Und so ist es seit Freitag in bestimmten Bereichen in der Oberstadt und im Bahnhofsviertel sowie an vielen öffentlichen Plätzen und Parks untersagt, Vorbeigehende um Geld zu bitten. Mike ist das bewusst. „Andere Leute von der Straße haben mir davon erzählt. Ab heute ist alles anders“, stellt der 28-Jährige fest. Informationsflyer zur neuen Regelung, wie sie von der Gemeinde angekündigt wurde, hat er bisher keine gesehen. Diese teilte auf Nachfrage mit, dass die Sensibilisierungsaktion kommende Woche startet und bis Januar dauern soll. Auch auf der Webseite der Kommune wird darüber informiert.
So anders ist die Situation für Mike an diesem Tag eigentlich nicht. Trotz Verbot bittet er um Geld. „Das Betteln ist alles, was mir bleibt. Ich will nicht klauen und keine Drogen verkaufen“, erklärt er. Familiäre Unterstützung hat der Luxemburger nicht. Immer wieder gab es in seiner Jugend Streit in der Familie, er landete, wie er sagt, wegen Cannabis im Gefängnis und flog dann von zu Hause raus. Er hatte einige Jobs, ist nun aber zum dritten Mal auf der Straße. Seit zwei Jahren.
Ein Teufelskreis
„Ohne Adresse bekommt man keine Arbeit und ohne Arbeit keine Wohnung“, erklärt Mike, während er etwas nervös von der einen zur anderen Seite wippt. Geduldig und freundlich antwortet er aber auf die Fragen. Und erzählt, dass die meisten Bettler alleine unterwegs sind. „Banden gibt es nicht. Ich weiß von einer rumänischen Familie, die lebt bereits seit 20 oder 30 Jahren in Luxemburg und geht betteln, um sich ernähren zu können“, sagt Mike. Nach kurzem Überlegen fügt er dann hinzu, dass auf den Weihnachtsmärkten organisierte Gruppen unterwegs seien. Das nachzuweisen ist allerdings schwer. In Luxemburg gibt es dazu weder Studien noch Zahlenmaterial.

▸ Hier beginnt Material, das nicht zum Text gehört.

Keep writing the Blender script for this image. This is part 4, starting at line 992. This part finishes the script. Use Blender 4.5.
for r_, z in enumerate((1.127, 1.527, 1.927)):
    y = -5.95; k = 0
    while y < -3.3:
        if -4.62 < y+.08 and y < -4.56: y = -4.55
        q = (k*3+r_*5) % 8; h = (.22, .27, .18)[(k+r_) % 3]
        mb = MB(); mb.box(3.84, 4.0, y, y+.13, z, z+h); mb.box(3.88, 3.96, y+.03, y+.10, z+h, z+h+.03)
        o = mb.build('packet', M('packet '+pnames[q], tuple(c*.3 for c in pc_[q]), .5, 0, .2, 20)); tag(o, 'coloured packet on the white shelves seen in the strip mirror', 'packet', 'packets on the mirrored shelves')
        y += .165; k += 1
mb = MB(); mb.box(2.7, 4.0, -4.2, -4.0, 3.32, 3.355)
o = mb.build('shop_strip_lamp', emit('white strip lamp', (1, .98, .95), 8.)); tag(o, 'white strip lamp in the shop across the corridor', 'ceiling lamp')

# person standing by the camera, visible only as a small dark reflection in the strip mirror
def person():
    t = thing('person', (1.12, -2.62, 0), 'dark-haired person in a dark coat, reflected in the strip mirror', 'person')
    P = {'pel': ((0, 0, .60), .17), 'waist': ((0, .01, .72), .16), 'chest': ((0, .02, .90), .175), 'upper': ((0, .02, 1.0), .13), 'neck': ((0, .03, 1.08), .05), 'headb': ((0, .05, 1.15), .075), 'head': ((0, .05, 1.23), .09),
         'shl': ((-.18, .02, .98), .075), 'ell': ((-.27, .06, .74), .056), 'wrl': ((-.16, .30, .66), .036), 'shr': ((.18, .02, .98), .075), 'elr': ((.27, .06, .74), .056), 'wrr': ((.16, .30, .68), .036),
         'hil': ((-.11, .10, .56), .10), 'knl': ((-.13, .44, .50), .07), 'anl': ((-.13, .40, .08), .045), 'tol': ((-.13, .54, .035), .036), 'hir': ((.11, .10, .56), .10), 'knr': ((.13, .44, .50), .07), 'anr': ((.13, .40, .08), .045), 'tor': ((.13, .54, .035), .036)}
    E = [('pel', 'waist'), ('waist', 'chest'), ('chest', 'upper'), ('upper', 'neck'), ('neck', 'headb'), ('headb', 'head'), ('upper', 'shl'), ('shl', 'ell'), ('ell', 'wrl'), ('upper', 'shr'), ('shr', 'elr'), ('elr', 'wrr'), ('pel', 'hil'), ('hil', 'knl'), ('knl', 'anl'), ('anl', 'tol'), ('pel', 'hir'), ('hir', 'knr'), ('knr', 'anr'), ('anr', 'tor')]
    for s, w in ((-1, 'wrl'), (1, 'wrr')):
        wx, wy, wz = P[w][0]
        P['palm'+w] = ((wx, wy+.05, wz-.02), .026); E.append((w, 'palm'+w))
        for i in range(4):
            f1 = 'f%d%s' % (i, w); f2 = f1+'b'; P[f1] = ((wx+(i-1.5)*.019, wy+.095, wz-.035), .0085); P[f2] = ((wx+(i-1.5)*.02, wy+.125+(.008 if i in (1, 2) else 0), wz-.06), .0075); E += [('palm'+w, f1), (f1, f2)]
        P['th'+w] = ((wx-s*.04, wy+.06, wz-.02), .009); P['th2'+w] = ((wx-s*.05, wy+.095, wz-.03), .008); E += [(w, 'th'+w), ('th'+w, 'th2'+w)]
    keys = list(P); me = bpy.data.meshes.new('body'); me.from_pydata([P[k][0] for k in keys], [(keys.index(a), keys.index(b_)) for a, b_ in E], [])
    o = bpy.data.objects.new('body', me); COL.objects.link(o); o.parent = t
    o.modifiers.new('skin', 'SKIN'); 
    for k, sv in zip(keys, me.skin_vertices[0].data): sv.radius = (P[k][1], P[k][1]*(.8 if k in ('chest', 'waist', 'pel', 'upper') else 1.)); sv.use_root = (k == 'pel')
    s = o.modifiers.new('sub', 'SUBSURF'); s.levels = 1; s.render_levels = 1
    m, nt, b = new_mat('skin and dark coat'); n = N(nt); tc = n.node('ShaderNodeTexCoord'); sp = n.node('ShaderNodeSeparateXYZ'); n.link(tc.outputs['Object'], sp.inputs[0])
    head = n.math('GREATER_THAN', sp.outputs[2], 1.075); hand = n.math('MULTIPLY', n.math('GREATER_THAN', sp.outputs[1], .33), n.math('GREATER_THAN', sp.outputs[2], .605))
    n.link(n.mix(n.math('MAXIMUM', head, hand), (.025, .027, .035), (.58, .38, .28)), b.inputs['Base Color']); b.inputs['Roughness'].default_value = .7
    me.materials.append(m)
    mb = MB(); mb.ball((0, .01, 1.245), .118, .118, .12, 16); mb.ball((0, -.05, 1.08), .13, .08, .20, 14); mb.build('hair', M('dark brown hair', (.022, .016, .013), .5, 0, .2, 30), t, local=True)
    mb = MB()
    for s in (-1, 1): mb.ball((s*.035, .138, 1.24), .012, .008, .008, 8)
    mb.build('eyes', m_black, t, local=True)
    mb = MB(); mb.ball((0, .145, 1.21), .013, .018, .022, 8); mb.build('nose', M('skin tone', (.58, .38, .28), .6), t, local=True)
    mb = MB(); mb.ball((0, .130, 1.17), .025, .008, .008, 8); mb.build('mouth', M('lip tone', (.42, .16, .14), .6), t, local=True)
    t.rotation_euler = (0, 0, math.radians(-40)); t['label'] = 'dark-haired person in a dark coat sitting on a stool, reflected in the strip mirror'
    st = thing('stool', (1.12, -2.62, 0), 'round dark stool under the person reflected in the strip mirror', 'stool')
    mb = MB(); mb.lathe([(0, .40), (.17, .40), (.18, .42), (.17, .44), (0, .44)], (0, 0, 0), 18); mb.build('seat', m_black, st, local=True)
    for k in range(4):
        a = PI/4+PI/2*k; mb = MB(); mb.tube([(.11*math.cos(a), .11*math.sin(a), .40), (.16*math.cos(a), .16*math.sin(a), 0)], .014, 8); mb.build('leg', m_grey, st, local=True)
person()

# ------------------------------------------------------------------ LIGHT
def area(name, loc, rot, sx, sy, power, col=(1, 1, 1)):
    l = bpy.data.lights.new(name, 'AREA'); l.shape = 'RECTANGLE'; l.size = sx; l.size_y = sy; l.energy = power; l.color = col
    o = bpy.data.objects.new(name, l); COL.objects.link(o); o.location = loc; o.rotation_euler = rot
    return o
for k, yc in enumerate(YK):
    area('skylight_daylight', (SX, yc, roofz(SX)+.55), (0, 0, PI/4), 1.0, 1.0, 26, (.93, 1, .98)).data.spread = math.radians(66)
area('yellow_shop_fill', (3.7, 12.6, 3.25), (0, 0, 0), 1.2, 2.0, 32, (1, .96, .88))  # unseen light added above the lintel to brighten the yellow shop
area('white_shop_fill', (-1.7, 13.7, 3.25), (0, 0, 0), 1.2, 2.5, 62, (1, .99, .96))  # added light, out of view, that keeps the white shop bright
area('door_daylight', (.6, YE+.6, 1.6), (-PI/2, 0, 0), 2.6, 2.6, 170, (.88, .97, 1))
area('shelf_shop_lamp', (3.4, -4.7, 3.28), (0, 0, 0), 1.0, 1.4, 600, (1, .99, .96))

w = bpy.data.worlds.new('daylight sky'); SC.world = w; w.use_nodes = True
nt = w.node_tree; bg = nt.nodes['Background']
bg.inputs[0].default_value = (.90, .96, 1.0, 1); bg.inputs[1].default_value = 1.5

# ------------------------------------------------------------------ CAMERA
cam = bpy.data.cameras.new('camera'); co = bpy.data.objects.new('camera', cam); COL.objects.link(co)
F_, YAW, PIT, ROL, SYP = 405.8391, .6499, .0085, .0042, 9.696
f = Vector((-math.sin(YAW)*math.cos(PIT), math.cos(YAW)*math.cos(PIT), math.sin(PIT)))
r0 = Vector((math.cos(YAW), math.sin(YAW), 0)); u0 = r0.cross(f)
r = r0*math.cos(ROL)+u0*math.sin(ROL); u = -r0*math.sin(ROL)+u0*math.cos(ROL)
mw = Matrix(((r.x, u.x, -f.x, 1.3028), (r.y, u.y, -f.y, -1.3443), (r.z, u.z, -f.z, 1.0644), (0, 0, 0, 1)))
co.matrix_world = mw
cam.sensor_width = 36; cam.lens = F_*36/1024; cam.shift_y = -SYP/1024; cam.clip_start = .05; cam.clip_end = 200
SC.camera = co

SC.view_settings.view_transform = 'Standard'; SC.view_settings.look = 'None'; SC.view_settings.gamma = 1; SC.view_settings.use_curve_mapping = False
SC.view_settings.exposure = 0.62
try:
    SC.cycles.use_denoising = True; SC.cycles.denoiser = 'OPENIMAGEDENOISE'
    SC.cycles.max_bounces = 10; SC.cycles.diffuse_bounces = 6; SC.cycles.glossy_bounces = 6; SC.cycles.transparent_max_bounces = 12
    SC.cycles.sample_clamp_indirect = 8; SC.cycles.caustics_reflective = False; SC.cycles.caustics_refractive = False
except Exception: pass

Ohne Adresse bekommt man keine Arbeit und ohne Arbeit keine Wohnung28-Jähriger ohne feste Unterkunft
Nur wenige Meter entfernt läuft ein Mann in der „Groussgaass“ auf und ab. Er trägt einiges an Gepäck auf dem Rücken und bittet Passanten auf Deutsch um Münzen. Etwas gestresst erklärt er, dass er Geld sammeln muss und keine Zeit für ein Gespräch mit der Presse hat. Auch ein aus Ungarn stammender Mann erklärt auf dem Boden kniend und mit einem Pappbecher in der Hand, dass er sich nicht äußern will. Er entschuldigt sich und wünscht auf Englisch einen schönen Tag.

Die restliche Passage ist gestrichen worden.